Most private lessons help. The kid gets focused reps, individual feedback, and skill work the team practice can’t deliver. For some kids in some sports, private coaching is the difference between making the next-level team and not.
Some private lessons backfire. The signs.
The kid is conflicted between two coaching voices. The private coach says one thing about the swing or the stroke or the shot form. The team coach says something else. The kid is in the middle, trying to do both, and is performing worse in games than they did before lessons started.
This is the most common failure. Skills coaches and team coaches often have different philosophies. When the kid is hearing two voices that don’t agree, they freeze. The fix is one voice. Either the private coach has to align with the team coach, or the lessons stop until after the season.

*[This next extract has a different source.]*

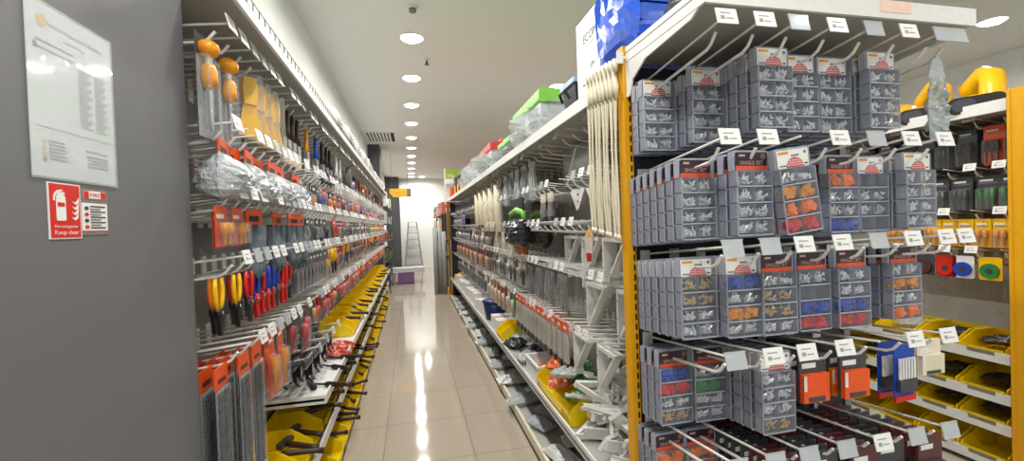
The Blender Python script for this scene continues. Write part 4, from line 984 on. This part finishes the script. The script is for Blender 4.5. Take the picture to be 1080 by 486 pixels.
# ------------------------------------------------------------------ goods on top of the right shelving
t = thing('white_carton', 'large white carton lettered in grey on top beside the blue bundle', 'carton', (1.0, 1.86, 2.016))
obj('carton_body', MB().box(-.2, .2, -.14, .125, 0, .41, CARD).box(-.202, .2, -.142, .127, .41, .414, M('carton_edge', (92, 60, 50), .6)), t)
mb = MB(); X = rot(rz=-90, t=(-.2015, 0, 0)); text(mb, 'ECOM', .055, .03, .29, 0, INK, X); text(mb, 'electronic', .024, .03, .265, 0, CARDG, X); text(mb, 'EM', .035, .05, .16, 0, INK, X)
obj('lettering', mb, t)
t = thing('blue_bundle', 'blue plastic wrapped bundle on top of shelving above yellow post', 'bundle', (1.12, 1.53, 2.12))
BLUEW = CL('blue_wrap_film', (18, 84, 206), .97, .22, .25, 14)
mb = MB(); vs = []
for q in range(5):
    z = .0+.062*q
    mb.prism(rr(-.34, .36, z+.002, z+.06, .02, 3), -.16+.006*(q % 2), .16-.008*(q % 3), BLUEW)
obj('wrapped_sheets', mb, t)
mb = MB()
for q in range(9): mb.add([(-.345, .16-.035*q, .02+.03*(q % 3)), (-.35, .13-.035*q, .30-.02*(q % 2)), (-.362-.012*(q % 2), .15-.035*q, .24)], [(0, 1, 2)], BLUEW)
mb.pillow(.34, .16, -.16, .05, BLUEW, 9, 9, .10, 0, rot(rx=0, rz=90, t=(-.34, 0, .15)), 1)
obj('torn_wrap', mb, t, label='torn blue wrap')
t = thing('yellow_black_bag', 'yellow and black bag lying on the end display top shelf', 'bag', (1.02, 1.22, 2.07))
obj('bag_body', MB().pillow(.4, .14, 0, .16, YELP, 10, 8, .25, 0, None, .9), t); obj('black_band', MB().pillow(.12, .145, 0, .17, BLACK, 6, 8, .2, 0, rot(t=(-.16, 0, 0)), .9), t, label='black band')
t = thing('dark_crate', 'black crate with pale blue lid behind the white carton on top', 'crate', (.90, 2.14, 2.016))
obj('crate_body', MB().tube([(0, 0, 0), (0, 0, .17)], [.10, .13], M('crate_black', (40, 42, 48), .5), 4, rot(rz=45)), t); obj('lid', MB().box(-.1, .1, -.1, .1, .17, .195, M('pale_blue_plastic', (150, 176, 206), .4)), t, label='pale blue lid'); obj('handle', MB().tube([(-.105, -.05, .1), (-.125, -.04, .14), (-.125, .04, .14), (-.105, .05, .1)], .008, BLACK, 6), t)
def clear_top_bag(y, lidm, label, s=1., dark=True):
    t = thing('bagged_case', label, 'bag', (.96, y, 2.016))
    obj('case_body', MB().box(-.12*s, .12*s, -.26*s, .26*s, .01, .17*s, M('case_dark', (48, 52, 56), .5) if dark else M('case_pale', (190, 196, 196), .5)), t)
    obj('case_lid', MB().prism(rr(-.13*s, .13*s, .17*s, .235*s, .02), -.27*s, .27*s, lidm), t, label='coloured lid')
    obj('lid_handle', MB().tube([(0, -.13*s, .235*s), (0, -.10*s, .275*s), (0, .10*s, .275*s), (0, .13*s, .235*s)], .018*s, lidm, 8), t)
    mb = MB(); mb.pillow(.64*s, .205*s, .0, .34*s, WRAP, 14, 12, .25, 0, rot(rz=90), 1); obj('film_bag', mb, t, label='crinkled clear film bag')
clear_top_bag(2.95, LIME, 'lime lidded case in crinkled clear film on the right top shelf', 1.32, False)
clear_top_bag(3.86, LIME, 'dark lime lidded case in film behind the larger lime lidded one', 1.0, True)
clear_top_bag(4.66, M('red_lid', (206, 60, 58), .4), 'red lidded case in clear film on the right top shelf', 1.3, False)
for k in range(3):
    y = 5.45+.6*k; t = thing('wrapped_goods', f'pale goods wrapped in clear film on right top shelf, {nth(k)} past the red lid', 'bundle', (.96, y, 2.016), 0, 'wrapped goods on the right top shelf')
    obj('goods', MB().box(-.13, .13, -.2, .2, 0, .24, M('case_pale', (190, 196, 196), .5)).box(-.12, .12, -.18, .18, .24, .3-.03*k, CARDG), t); obj('film_bag', MB().pillow(.52, .36, 0, .36, WRAP, 12, 10, .4, 0, rot(rz=90), 1), t, label='crinkled clear film')
for k in range(3):
    y = 7.15+.5*k; t = thing('machine_box', f'black machine box with amber panel on the right top shelf, {nth(k)} from the wrapped goods', 'box', (.95, y, 2.016), 0, 'black boxes on the right top shelf')
    obj('box_body', MB().box(-.14, .14, -.17, .17, 0, .3+.03*k, BLACK), t); obj('panel', MB().box(-.142, -.14, -.12, .12, .06, .2, AMBER).box(-.1, .1, -.172, -.17, .05, .2, AMBER), t, label='amber panel'); obj('handle', MB().tube([(0, -.1, .3+.03*k), (0, -.08, .35+.03*k), (0, .08, .35+.03*k), (0, .1, .3+.03*k)], .012, BLACKG, 6), t)
t = thing('orange_carton', 'orange carton at the far end of the right top shelf', 'carton', (.93, 8.75, 2.016)); obj('carton_body', MB().box(-.16, .16, -.2, .2, 0, .22, ORANGE), t); obj('flaps', MB().box(-.16, -.002, -.2, .2, .221, .225, ORANGE).box(.002, .16, -.2, .2, .221, .225, ORANGE), t)
t = thing('green_aisle_sign', 'green and white flag sign at the far end of right shelving', 'sign', (.72, 9.12, 2.36))
obj('sign_board', MB().box(0, .26, -.01, 0, .1, .3, M('sign_green', (140, 180, 40), .5)).box(0, .26, -.01, 0, 0, .1, CARD), t); mb = MB(); text(mb, 'Ha', .13, .12, .12, -.012, CARD); obj('lettering', mb, t); obj('pole', MB().box(-.025, 0, -.012, .012, -.42, .31, CARD), t)
t = thing('end_post', 'yellow upright post at the far end of the right shelving', 'post', (.75, 9.13, 0)); obj('post_body', MB().box(-.03, .03, 0, .045, 0, 2.0, M('aged_gold_steel', (150, 118, 38), .45)), t); obj('slots', MB().box(-.002, .008, -.001, 0, .1, 1.9, SLOT), t)
t = thing('end_board', 'black board closing the far end of the right shelving', 'board', (.79, 9.135, 0)); obj('board', MB().box(0, .86, 0, .03, .0, 1.98, DARKPANEL), t); obj('board_trim', MB().box(0, .86, -.004, 0, 1.94, 1.98, BLACKG), t)
for k in range(4):
    inst(screwdriver('charcoal') if k % 2 else pliers('amber', 'black'), 'hand_tool', f'black and amber tool hanging on the far yellow end post, {nth(k)} from top', 'tool', (.705-.02*(k % 2), 9.10-.02*k, 1.30-.16*k), 0, 'tools on the far yellow post')

# ------------------------------------------------------------------ RIGHT RACK across the next aisle
QX, QB = 3.15, 3.56
for b in range(3):
    y0 = 1.73+1.0*b; w = .996
    t = thing('bin_rack', f'white hook rack with yellow bins beyond the end display, {nth(b)} from the yellow end', 'rack', (QX, y0, 0), 0, 'racks across the next aisle')
    obj('back_panel', MB().box(QB-QX, QB-QX+.03, 0, w, 0, 2.03, M('rack_panel', (150, 146, 138), .6)), t)
    obj('top_shelf', MB().box(.01, QB-QX, 0, w, 2.03, 2.045, SHELFGREY), t); obj('shelf_lip', MB().box(0, .01, 0, w, 2.02, 2.085, WHITE), t)
    for z in (.70, .475, .305, .10):
        obj('bin_shelf', MB().box(.01, QB-QX, 0, w, z-.06, z-.048, WHITE).box(0, .01, 0, w, z-.07, z-.012, WHITE), t)
    for row, z in enumerate((1.95, 1.66, 1.40, 1.17)):
        for k in range(7): hook(t, (QB, y0+.09+.135*k, z), -90, .30, 1 if (k+row) % 3 else 0)
    if b: obj('upright', MB().box(QB-QX-.03, QB-QX, -.02, .02, 0, 2.03, SHELFGREY), t)
t = thing('rack_end_panel', 'broad yellow end panel standing at the right edge', 'panel', (3.13, 1.55, 0)); obj('panel_body', MB().box(0, .44, 0, .165, 0, 2.125, YELLOW), t); obj('edge_strip', MB().box(-.004, 0, .15, .165, 0, 2.12, YELLOW), t)
qc = {}
def qplace(parts, name, desc, cat, row, y, back=0., dz=0):
    x = QB-.20+back; z = (1.95, 1.66, 1.40, 1.17)[row]+.105*(QB-x)-.004; k = qc.get(row, 0); qc[row] = k+1
    inst(parts, name, f'{desc}, {nth(k)} from the yellow end panel, {("top", "second", "third", "fourth")[row]} rack row', cat, (x, y, z), -90, 'goods on the rack across the next aisle')
for y, c, i in ((1.80, 'charcoal', 'brown'), (1.90, 'orange', 'brown'), (2.03, 'charcoal', 'black'), (2.14, 'charcoal', 'steeld'), (2.25, 'charcoal', 'black'), (2.36, 'brown', 'black'), (2.5, 'charcoal', 'black'), (2.65, 'brown', 'black')):
    for d in range(2): qplace(card_pack(c, i, .10, .22, .04), 'tool_pack', f'{NAMED[c]} carded pack', 'tool pack', 0, y, .06*d)
for y, c, i in ((1.82, 'charcoal', 'green'), (1.93, 'charcoal', 'green'), (2.06, 'charcoal', 'black'), (2.18, 'charcoal', 'steeld'), (2.28, 'amber', 'brown'), (2.42, 'charcoal', 'black'), (2.55, 'charcoal', 'black')):
    for d in range(2): qplace(card_pack(c, i, .11, .2, .04), 'tool_pack', f'{NAMED[c]} carded pack', 'tool pack', 1, y, .06*d)
for k in range(10):
    for d in range(2): qplace(card_pack('yellow', 'blue' if k % 3 == 0 else 'amber', .08, .16, .03), 'tool_pack', 'yellow carded pack', 'tool pack', 2, 1.79+.085*k, .06*d)
for y, c, i in ((1.90, 'yellow', 'green'), (2.03, 'white', 'blue'), (2.12, 'red', 'redp'), (2.24, 'charcoal', 'maroon'), (2.38, 'white', 'blue'), (2.52, 'yellow', 'green')): qplace(disc_pack(c, i), 'tape_pack', f'{NAMED[c]} card with round tape disc', 'tape', 3, y, -.05)
for level, z in (('topmost', .70), ('second', .475), ('third', .305), ('lowest', .10)):
    for k in range(10):
        y = 1.86+.235*k
        inst(bin_parts(.215, .30, .11), 'storage_bin', f'yellow bin on the rack across, {nth(k)} from yellow end panel, {level} bin shelf', 'bin', (QX+.31, y, z-.047), -90, 'yellow bins across the next aisle')
        if level != 'lowest' and k < 6:
            inst(flat_bag(k, .16, .18, .05, ('dark', 'dark', 'clear')[k % 3]), 'parts_bag', f'dark packet in the {nth(k)} yellow bin of {level} bin shelf across', 'packet', (QX+.2, y, z+.02), -90+90, 'packets in the far rack bins', rx=80)
# boots
@cached
def boot(v):
    """rubber boot lying on its side, sole turned to the front (-y), shaft folded over behind"""
    sl = MB().prism(rr(-.125, .125, .0, .095, .045, 6), -.016, .008, BLACK).prism(rr(-.10, .0, .012, .083, .034, 5), -.020, -.016, BLACKG)
    up = MB().tube([(-.118, .02, .05), (-.09, .04, .052), (-.03, .06, .056), (.05, .08, .06), (.10, .075, .058), (.122, .06, .055)], [.025, .046, .055, .058, .052, .03], YELP, 14)
    pts = [(.06, .06, .06), (.055, .10, .13), (.05, .14, .21), (.02, .20, .235), (-.04, .27, .17)] if v == 0 else [(.06, .06, .06), (.08, .14, .10), (.06, .24, .13), (.0, .32, .15), (-.07, .36, .16)]
    sh = MB().tube(pts, [.052, .058, .056, .066, .074], YELP, 14, None, False)
    d = Vector(pts[-1])-Vector(pts[-2]); d.normalize()
    tl = MB().tube([Vector(pts[-1])-d*.012, Vector(pts[-1])+d*.004], .077, M('boot_band', (240, 168, 20), .4), 14, None, False)
    return [('foot', up.mesh('foot'), -1, None), ('shaft', sh.mesh('shaft'), -1, None), ('sole', sl.mesh('sole'), -1, 'black sole'), ('top_band', tl.mesh('top_band'), -1, None)]
for k, (y, x, rz, v, lb) in enumerate(((1.88, 3.19, -66, 0, 'yellow rubber boot with black sole nearest the yellow end panel'), (2.15, 3.19, -70, 0, 'yellow rubber boot with black sole, second from the yellow end panel'), (2.43, 3.20, -80, 1, 'yellow rubber boot lying behind the slim clear pack'), (2.71, 3.19, -75, 0, 'yellow rubber boot with black sole farthest from yellow end panel'))):
    inst(boot(v), 'rubber_boot', lb, 'boot', (x, y, 2.047), rz, 'yellow boots on the far rack')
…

The kid is dreading the lesson. Lessons are intense. Some intensity is fine. Dread is not. When a kid is dragging into a lesson at 6pm Wednesday and not wanting to play in their game on Saturday, the lessons have become a job they didn’t sign up for.
The kid is over-coaching themselves in games. They’re standing at the plate or on the mound running through the cues from the lesson. They’ve stopped being a player and started being a student of the swing. Performance gets worse before it gets better with mechanics changes, but if it stays worse for more than four to six weeks, the work isn’t translating.
The team coach mentions it. Most team coaches will not directly criticize a private coach. But “we’re trying to get him to relax in the box” or “she’s thinking too much” are coded notes. The translation is often: the lesson work isn’t translating to game performance.
The cost is starting to dominate the family conversation. $80 a week is $4,160 a year. If the family is having tense conversations about whether to keep paying, the answer is usually pause for a season and see what happens.
What to do.
Pause the lessons for the in-season window. Resume in the off-season if the kid wants. Pick coaches who actively communicate with the team coach. The best skills coaches at this level ask “what’s your team coach working on?” before they design the lesson plan.
Lessons should make the kid better at playing the sport. If they’re making the kid better at lessons but worse at the sport, the lessons are the problem.